Collected data -

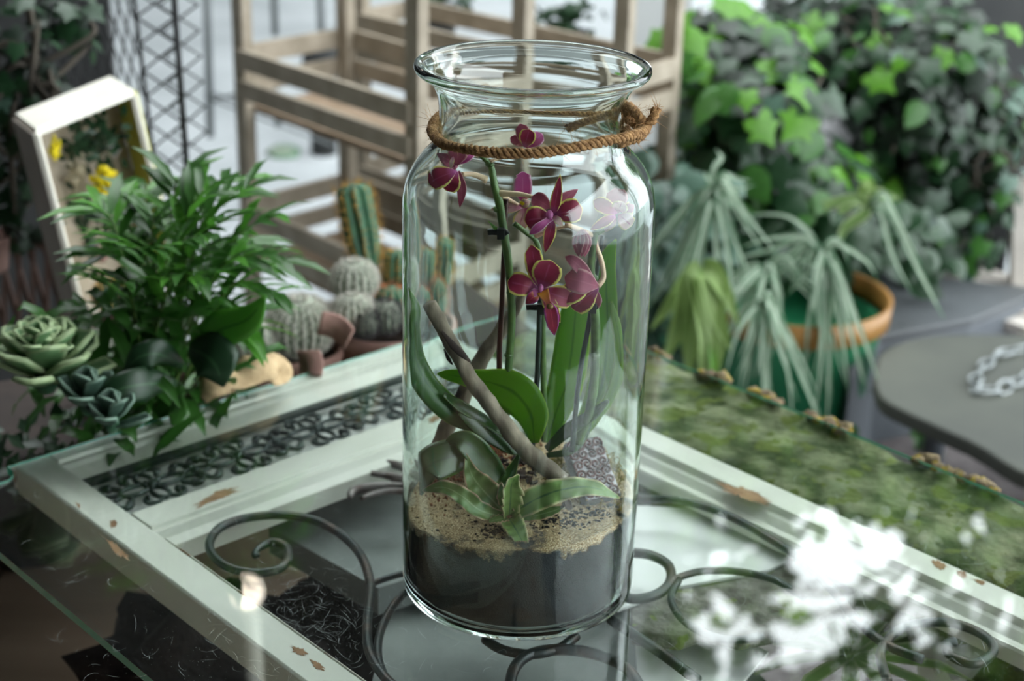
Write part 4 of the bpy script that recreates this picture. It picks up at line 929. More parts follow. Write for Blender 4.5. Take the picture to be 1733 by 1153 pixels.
# corners of the front edge (px) and its depth direction
FTL, FTR, FBL, FBR = gy(62, 226, .72), gy(226, 158, .84), gy(150, 568, .70), gy(300, 470, .84)
dep = (gy(18, 228, .90)-FTL); dep = V((-.048, .075, .0)) 
def board(a, b_, c, d, thk, mat, name):
    """board between four corners a-b (front edge) and c-d (back edge)"""
    a, b_, c, d = map(V, (a, b_, c, d)); n_ = (b_-a).cross(c-a).normalized()*thk
    MB().add([a, b_, d, c, a+n_, b_+n_, d+n_, c+n_], [(0, 1, 2, 3), (7, 6, 5, 4), (0, 4, 5, 1), (1, 5, 6, 2), (2, 6, 7, 3), (3, 7, 4, 0)]).build(name, mat, wb, smooth=False, bev=.001)
board(FTL, FTR, FTL+dep, FTR+dep, .006, 'ivory_paint', 'top_board')
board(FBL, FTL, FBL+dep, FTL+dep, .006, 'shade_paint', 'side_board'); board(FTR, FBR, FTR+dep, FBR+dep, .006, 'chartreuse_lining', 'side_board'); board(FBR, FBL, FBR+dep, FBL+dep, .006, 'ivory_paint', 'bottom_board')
board(FTL+dep*.98, FTR+dep*.98, FBL+dep*.98, FBR+dep*.98, .003, 'cork_board', 'back_board')
inn = V((0, -.002, 0))
def strip(a, b_, wv):
    a, b_ = V(a), V(b_); MB().box((a+b_)/2+inn, (b_-a), V(wv), (0, .006, 0)).build('front_edge', 'ivory_paint', wb, smooth=False, bev=.001)
strip(FTL, FTR, (0, 0, .008)); strip(FTL, FBL, (.008, 0, 0)); strip(FTR, FBR, (.008, 0, 0)); strip(FBL, FBR, (0, 0, .008))
def puff(px, py, y, r, mat, label, cat, nm, n=60):
    c = gy(px, py, y); mb = MB()
    for k in range(n): d = rdir(); mb.ball(c+V((d.x*r[0], d.y*r[0]*.6, d.z*r[1]))*R(.2, 1), R(.18, .3)*r[0], 6, 5, nz=.4)
    return tag(mb.build(nm, mat, None, loc=c), label, cat)
puff(92, 252, .775, (.009, .018), 'yellow_flower', 'yellow dried flower in the top left corner of the box frame', 'flower', 'dried_flower')
puff(176, 305, .80, (.018, .026), 'yellow_flower', 'big yellow dried flower in the middle of the box frame', 'flower', 'dried_flower')
puff(132, 300, .81, (.014, .045), 'dried_beige', 'pale beige dried flower head beside the yellow one', 'flower', 'dried_flower')
puff(190, 250, .86, (.010, .014), 'stone_white', 'small whitish dried bloom near the top of the box frame', 'flower', 'dried_flower', 30)
puff(166, 430, .80, (.016, .012), 'terracotta', 'pinkish dried bloom low in the box frame', 'flower', 'dried_flower', 30)
mb = MB()
for k in range(90):
    c = gy(prng.gauss(158, 24), prng.gauss(240, 26), .80+prng.uniform(0, .04)); d = rdir(); l = .02; mb.leaf([c, c+d*l*.5, c+d*l], [.001, .005, .0003], (0, -1, .2), 2)
for k in range(60):
    c = gy(prng.gauss(170, 20), prng.gauss(360, 30), .80+prng.uniform(0, .03)); d = rdir(); l = .02; mb.leaf([c, c+d*l*.5, c+d*l], [.001, .005, .0003], (0, -1, .2), 2)
tag(mb.build('dried_greenery', 'ivy_dark', None, kind='stuff'), 'dark greenery pinned inside the box frame', 'greenery', kind='stuff')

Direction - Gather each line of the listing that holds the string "board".

Finished exercise -
def board(a, b_, c, d, thk, mat, name):
    """board between four corners a-b (front edge) and c-d (back edge)"""
board(FTL, FTR, FTL+dep, FTR+dep, .006, 'ivory_paint', 'top_board')
board(FBL, FTL, FBL+dep, FTL+dep, .006, 'shade_paint', 'side_board'); board(FTR, FBR, FTR+dep, FBR+dep, .006, 'chartreuse_lining', 'side_board'); board(FBR, FBL, FBR+dep, FBL+dep, .006, 'ivory_paint', 'bottom_board')
board(FTL+dep*.98, FTR+dep*.98, FBL+dep*.98, FBR+dep*.98, .003, 'cork_board', 'back_board')